Memory's a funny creature..
I can recall the summer of '59 as clearly as though it was yesterday. My father had won a 45 foot grand banks fisher, which had been brought down the St. Lawrence, through the Great Lakes, up to the Kawarthas via the Skugog Riven and the Trent Canals. A full house, aces over queens.
It was a good time; my father was an engineer and the manager of the local Dominion Viscous, a plastic pioneer plant. I never had to think about money; we lived in a big old Victorian house on a hill in a good neighbourhood and my friends and I spent our endless summers playing in the woods behind our house, and the sand pits, a vast desert just half an hour from our front doors.
But the boat.
It was called 'Manka', which is Algonquin or Chippewa for the Canada goose. It had been well converted into a cruiser which would easily sleep 8, if you were all friends. Powered by two massive, or so I thought at the age of 8, Grey Marine 440 cu/in engines, the Manka could, if pushed, hit 30 knots.
I was in positive awe of my father, never had he had such stature in my eyes before. I mean we had had our moments, during summers at Balsam Lake at our cottage. He taught me to play cribbage and whist as we wiled away the odd rainy day during the summer holidays.
But this boat. This was on an entirely different level. I pictured sailing up the Skugog, up the Trenton Locks to Balsam Lake and our old place. I pictured the looks my summer friends would give us as we moored at our dock, and the fishing trips we'd take to the middle of the lake. I pictured an adventure.
Well, it turned out, that there was a problem. It had originally been a salt-water boat, and being in fresh water for a number of years, had caused the keel, from stem to stern, to rot. So, my father, who was still my image of John Galt (I had read Atlas Shrugged over the previous Spring), hired a long-bed trailer and a Peterbilt , loaded and braced that boat on the trailer, and hauled it through not only downtown Lindsay, but up the steep grade of Albert Hill.

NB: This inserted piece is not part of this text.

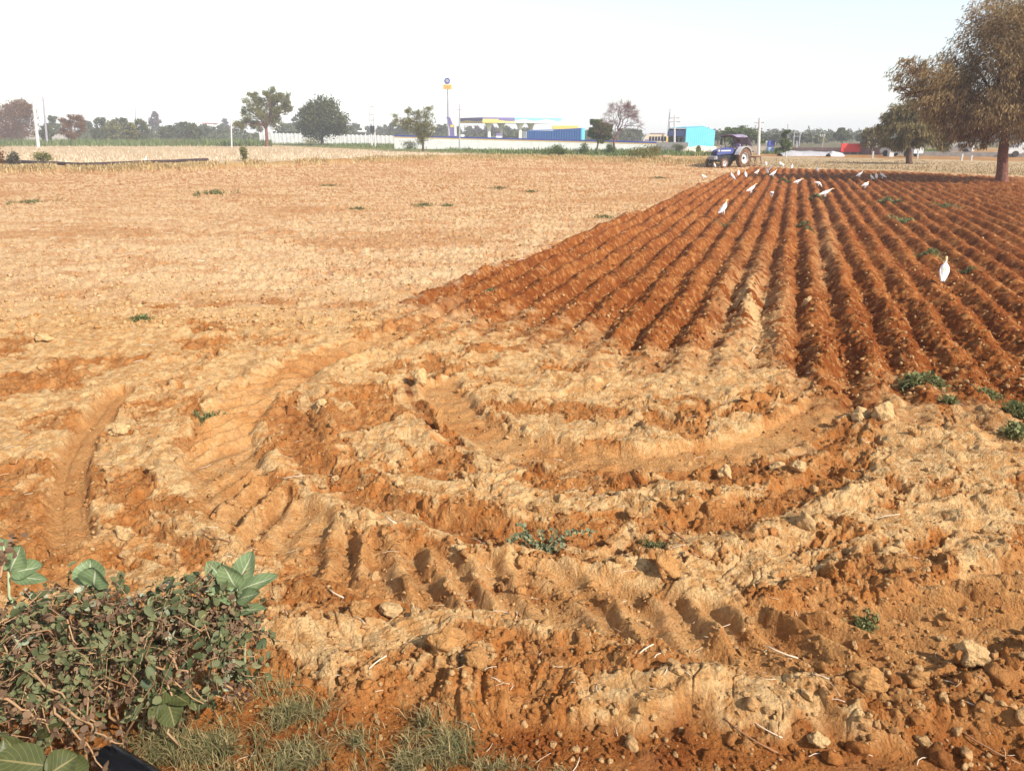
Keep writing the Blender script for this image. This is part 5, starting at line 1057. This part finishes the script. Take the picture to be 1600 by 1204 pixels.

We lived at the top of Albert Hill, of course. It took them 5 hours of a Saturday morning, and required not only the permission of City Council, but the attendance of several cops on motorcycles, and as I rode along with my father in the cab of the hauler, several choice expressions found their way into my developing lexicon.
But, after toil and trouble, the route was negotiated with no more than frayed nerves, and the boat, still on it's flatbed with it's bracing holding it upright, as though waiting for Deucalions Flood, stood in our driveway. We had, in retrospect, a huge courtyard, and that 'damned boat' as it became known, took up most of it. Now, as I mentioned, Dad was an engineer. He examined the damage to the keel, crawling the length of the boat past my mothers protests of 'it's not safe Leon' to poke an awl deep into the rotten wood, and quickly decided the Manka was grounded. Literally. However, being the do-it-yourself type, he went to work calculating what material he could use to replace the rot, and after a week or so of thought, decided concrete would be the ideal material. He had considered ordering an oaken beam that would run the length of the boat, but the price was, even then, extortionate. He thought if the Romans could build Rome using concrete, he could cast a new keel for our boat.
He built the form in less than a week, and then we had the added excitement of an actual cement mixer taking up what was left of the room beside our house, as the keel was poured.
My friends were fascinated, and I found them showing up at the house just to look at the 45 foot beached whale of a boat in our driveway. It became the topic of conversation in most of the barbershops, Masonic and Kiwani's Lodges, and anything else my father had contact with. Most were of the opinion the boat would sink like a stone, what with all that pavement weighing it down, but there were some who booked passage with my father for the maiden voyage.
I was one of those, with a guaranteed berth.
It strikes me, that those endless summer days, that the social development of the adult male begins in earnest. Friends made during those pre-teen years were almost as close as family, yet as only a few years passed by as we continued on our various roads to adulthood, after only a grade or two had been achieved, we had seen our bond fade, almost losing form and shape until it was only an amorphous memory, with days we thought would be imprinted on our very beings slipping away into fragmentary glimpses of a shaft of sunlight seen through the eyes of a nine year old.
The re-launching of Manka was a momentous day. One of those which promised to be turned and honed by the emery of time. My father had invited all his friends down to Al Wilson's dockyard for a barbecue and general pissup, and to me, from my vantage, it seemed most of the town had shown up to watch this concrete hybrid settle slowly to the bottom of the Skugog and drink my fathers beer. Of course, my friends Larry Lancaster, Brian Broome, and Peter Hall were with me, enjoying the inattention and using it to clamber from stem to stern, touching every item on the boat we thought might be of importance, and being pirates intent on highjacking this worthy bucket.